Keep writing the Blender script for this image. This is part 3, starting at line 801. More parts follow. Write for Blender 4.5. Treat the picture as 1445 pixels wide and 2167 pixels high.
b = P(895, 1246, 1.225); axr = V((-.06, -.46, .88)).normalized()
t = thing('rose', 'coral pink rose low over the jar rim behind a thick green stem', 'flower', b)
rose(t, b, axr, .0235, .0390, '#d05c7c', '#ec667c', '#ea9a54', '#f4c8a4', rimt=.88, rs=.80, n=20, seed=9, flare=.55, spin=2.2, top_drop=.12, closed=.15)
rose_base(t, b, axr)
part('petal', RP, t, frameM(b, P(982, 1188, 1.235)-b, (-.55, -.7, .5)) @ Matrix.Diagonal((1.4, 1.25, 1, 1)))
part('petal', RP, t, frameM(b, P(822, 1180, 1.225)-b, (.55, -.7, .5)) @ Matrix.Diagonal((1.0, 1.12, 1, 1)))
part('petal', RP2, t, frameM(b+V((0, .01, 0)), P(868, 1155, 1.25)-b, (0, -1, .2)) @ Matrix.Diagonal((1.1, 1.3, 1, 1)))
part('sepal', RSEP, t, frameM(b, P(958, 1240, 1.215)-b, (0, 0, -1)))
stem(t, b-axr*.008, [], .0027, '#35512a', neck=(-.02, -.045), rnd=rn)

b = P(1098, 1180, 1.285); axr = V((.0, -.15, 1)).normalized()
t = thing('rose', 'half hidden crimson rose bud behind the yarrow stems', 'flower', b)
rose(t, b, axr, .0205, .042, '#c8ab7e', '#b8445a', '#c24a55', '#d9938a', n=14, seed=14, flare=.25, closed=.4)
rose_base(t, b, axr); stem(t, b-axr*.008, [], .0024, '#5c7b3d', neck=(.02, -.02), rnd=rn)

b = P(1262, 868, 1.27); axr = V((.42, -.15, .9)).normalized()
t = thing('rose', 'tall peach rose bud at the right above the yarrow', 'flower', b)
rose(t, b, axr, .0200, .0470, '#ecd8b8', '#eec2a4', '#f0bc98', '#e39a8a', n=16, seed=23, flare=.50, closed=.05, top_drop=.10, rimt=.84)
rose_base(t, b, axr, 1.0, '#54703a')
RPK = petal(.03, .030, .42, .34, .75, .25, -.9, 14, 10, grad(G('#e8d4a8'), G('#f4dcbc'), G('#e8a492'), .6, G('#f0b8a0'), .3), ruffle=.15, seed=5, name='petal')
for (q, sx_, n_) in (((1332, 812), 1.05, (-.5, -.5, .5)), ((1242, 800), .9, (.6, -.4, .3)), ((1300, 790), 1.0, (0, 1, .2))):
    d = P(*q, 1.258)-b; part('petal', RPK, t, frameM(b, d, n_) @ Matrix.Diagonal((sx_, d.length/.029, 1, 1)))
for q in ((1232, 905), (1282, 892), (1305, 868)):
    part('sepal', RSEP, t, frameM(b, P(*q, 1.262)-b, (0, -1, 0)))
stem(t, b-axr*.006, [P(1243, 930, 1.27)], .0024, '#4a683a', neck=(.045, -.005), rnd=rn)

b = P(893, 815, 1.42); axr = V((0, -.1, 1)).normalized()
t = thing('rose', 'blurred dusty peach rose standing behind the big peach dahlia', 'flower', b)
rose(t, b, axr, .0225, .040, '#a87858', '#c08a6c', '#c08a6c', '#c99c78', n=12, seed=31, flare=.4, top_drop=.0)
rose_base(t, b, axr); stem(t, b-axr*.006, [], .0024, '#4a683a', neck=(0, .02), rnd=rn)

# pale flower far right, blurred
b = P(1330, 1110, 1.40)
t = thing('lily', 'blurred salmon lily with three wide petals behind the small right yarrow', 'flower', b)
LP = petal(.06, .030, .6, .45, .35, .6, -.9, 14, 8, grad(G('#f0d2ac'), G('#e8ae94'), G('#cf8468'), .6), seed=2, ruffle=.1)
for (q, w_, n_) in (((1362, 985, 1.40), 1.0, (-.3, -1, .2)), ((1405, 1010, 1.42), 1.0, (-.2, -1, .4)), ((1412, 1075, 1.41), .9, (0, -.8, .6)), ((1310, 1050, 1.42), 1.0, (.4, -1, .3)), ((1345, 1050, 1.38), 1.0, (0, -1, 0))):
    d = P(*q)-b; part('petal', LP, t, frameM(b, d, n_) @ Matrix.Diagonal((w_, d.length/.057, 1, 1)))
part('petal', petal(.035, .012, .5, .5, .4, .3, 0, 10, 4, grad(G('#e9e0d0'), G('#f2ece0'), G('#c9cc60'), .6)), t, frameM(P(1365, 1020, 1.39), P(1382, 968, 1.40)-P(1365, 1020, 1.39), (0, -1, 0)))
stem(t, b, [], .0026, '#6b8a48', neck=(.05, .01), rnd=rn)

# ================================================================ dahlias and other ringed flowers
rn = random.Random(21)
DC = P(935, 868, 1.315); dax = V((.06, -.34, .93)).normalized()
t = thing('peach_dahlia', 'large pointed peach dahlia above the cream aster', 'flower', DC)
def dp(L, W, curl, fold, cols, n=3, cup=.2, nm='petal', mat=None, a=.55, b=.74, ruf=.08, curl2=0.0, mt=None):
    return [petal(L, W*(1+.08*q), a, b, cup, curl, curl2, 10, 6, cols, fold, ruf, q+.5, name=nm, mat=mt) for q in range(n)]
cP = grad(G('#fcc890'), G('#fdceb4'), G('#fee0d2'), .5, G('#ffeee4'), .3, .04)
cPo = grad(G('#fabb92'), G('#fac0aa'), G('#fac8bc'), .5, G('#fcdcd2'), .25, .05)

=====

Return the listing above in its exact form.

_Result for this task_.
Keep writing the Blender script for this image. This is part 3, starting at line 801. More parts follow. Write for Blender 4.5. Treat the picture as 1445 pixels wide and 2167 pixels high.
b = P(895, 1246, 1.225); axr = V((-.06, -.46, .88)).normalized()
t = thing('rose', 'coral pink rose low over the jar rim behind a thick green stem', 'flower', b)
rose(t, b, axr, .0235, .0390, '#d05c7c', '#ec667c', '#ea9a54', '#f4c8a4', rimt=.88, rs=.80, n=20, seed=9, flare=.55, spin=2.2, top_drop=.12, closed=.15)
rose_base(t, b, axr)
part('petal', RP, t, frameM(b, P(982, 1188, 1.235)-b, (-.55, -.7, .5)) @ Matrix.Diagonal((1.4, 1.25, 1, 1)))
part('petal', RP, t, frameM(b, P(822, 1180, 1.225)-b, (.55, -.7, .5)) @ Matrix.Diagonal((1.0, 1.12, 1, 1)))
part('petal', RP2, t, frameM(b+V((0, .01, 0)), P(868, 1155, 1.25)-b, (0, -1, .2)) @ Matrix.Diagonal((1.1, 1.3, 1, 1)))
part('sepal', RSEP, t, frameM(b, P(958, 1240, 1.215)-b, (0, 0, -1)))
stem(t, b-axr*.008, [], .0027, '#35512a', neck=(-.02, -.045), rnd=rn)

b = P(1098, 1180, 1.285); axr = V((.0, -.15, 1)).normalized()
t = thing('rose', 'half hidden crimson rose bud behind the yarrow stems', 'flower', b)
rose(t, b, axr, .0205, .042, '#c8ab7e', '#b8445a', '#c24a55', '#d9938a', n=14, seed=14, flare=.25, closed=.4)
rose_base(t, b, axr); stem(t, b-axr*.008, [], .0024, '#5c7b3d', neck=(.02, -.02), rnd=rn)

b = P(1262, 868, 1.27); axr = V((.42, -.15, .9)).normalized()
t = thing('rose', 'tall peach rose bud at the right above the yarrow', 'flower', b)
rose(t, b, axr, .0200, .0470, '#ecd8b8', '#eec2a4', '#f0bc98', '#e39a8a', n=16, seed=23, flare=.50, closed=.05, top_drop=.10, rimt=.84)
rose_base(t, b, axr, 1.0, '#54703a')
RPK = petal(.03, .030, .42, .34, .75, .25, -.9, 14, 10, grad(G('#e8d4a8'), G('#f4dcbc'), G('#e8a492'), .6, G('#f0b8a0'), .3), ruffle=.15, seed=5, name='petal')
for (q, sx_, n_) in (((1332, 812), 1.05, (-.5, -.5, .5)), ((1242, 800), .9, (.6, -.4, .3)), ((1300, 790), 1.0, (0, 1, .2))):
    d = P(*q, 1.258)-b; part('petal', RPK, t, frameM(b, d, n_) @ Matrix.Diagonal((sx_, d.length/.029, 1, 1)))
for q in ((1232, 905), (1282, 892), (1305, 868)):
    part('sepal', RSEP, t, frameM(b, P(*q, 1.262)-b, (0, -1, 0)))
stem(t, b-axr*.006, [P(1243, 930, 1.27)], .0024, '#4a683a', neck=(.045, -.005), rnd=rn)

b = P(893, 815, 1.42); axr = V((0, -.1, 1)).normalized()
t = thing('rose', 'blurred dusty peach rose standing behind the big peach dahlia', 'flower', b)
rose(t, b, axr, .0225, .040, '#a87858', '#c08a6c', '#c08a6c', '#c99c78', n=12, seed=31, flare=.4, top_drop=.0)
rose_base(t, b, axr); stem(t, b-axr*.006, [], .0024, '#4a683a', neck=(0, .02), rnd=rn)

# pale flower far right, blurred
b = P(1330, 1110, 1.40)
t = thing('lily', 'blurred salmon lily with three wide petals behind the small right yarrow', 'flower', b)
LP = petal(.06, .030, .6, .45, .35, .6, -.9, 14, 8, grad(G('#f0d2ac'), G('#e8ae94'), G('#cf8468'), .6), seed=2, ruffle=.1)
for (q, w_, n_) in (((1362, 985, 1.40), 1.0, (-.3, -1, .2)), ((1405, 1010, 1.42), 1.0, (-.2, -1, .4)), ((1412, 1075, 1.41), .9, (0, -.8, .6)), ((1310, 1050, 1.42), 1.0, (.4, -1, .3)), ((1345, 1050, 1.38), 1.0, (0, -1, 0))):
    d = P(*q)-b; part('petal', LP, t, frameM(b, d, n_) @ Matrix.Diagonal((w_, d.length/.057, 1, 1)))
part('petal', petal(.035, .012, .5, .5, .4, .3, 0, 10, 4, grad(G('#e9e0d0'), G('#f2ece0'), G('#c9cc60'), .6)), t, frameM(P(1365, 1020, 1.39), P(1382, 968, 1.40)-P(1365, 1020, 1.39), (0, -1, 0)))
stem(t, b, [], .0026, '#6b8a48', neck=(.05, .01), rnd=rn)

# ================================================================ dahlias and other ringed flowers
rn = random.Random(21)
DC = P(935, 868, 1.315); dax = V((.06, -.34, .93)).normalized()
t = thing('peach_dahlia', 'large pointed peach dahlia above the cream aster', 'flower', DC)
def dp(L, W, curl, fold, cols, n=3, cup=.2, nm='petal', mat=None, a=.55, b=.74, ruf=.08, curl2=0.0, mt=None):
    return [petal(L, W*(1+.08*q), a, b, cup, curl, curl2, 10, 6, cols, fold, ruf, q+.5, name=nm, mat=mt) for q in range(n)]
cP = grad(G('#fcc890'), G('#fdceb4'), G('#fee0d2'), .5, G('#ffeee4'), .3, .04)
cPo = grad(G('#fabb92'), G('#fac0aa'), G('#fac8bc'), .5, G('#fcdcd2'), .25, .05)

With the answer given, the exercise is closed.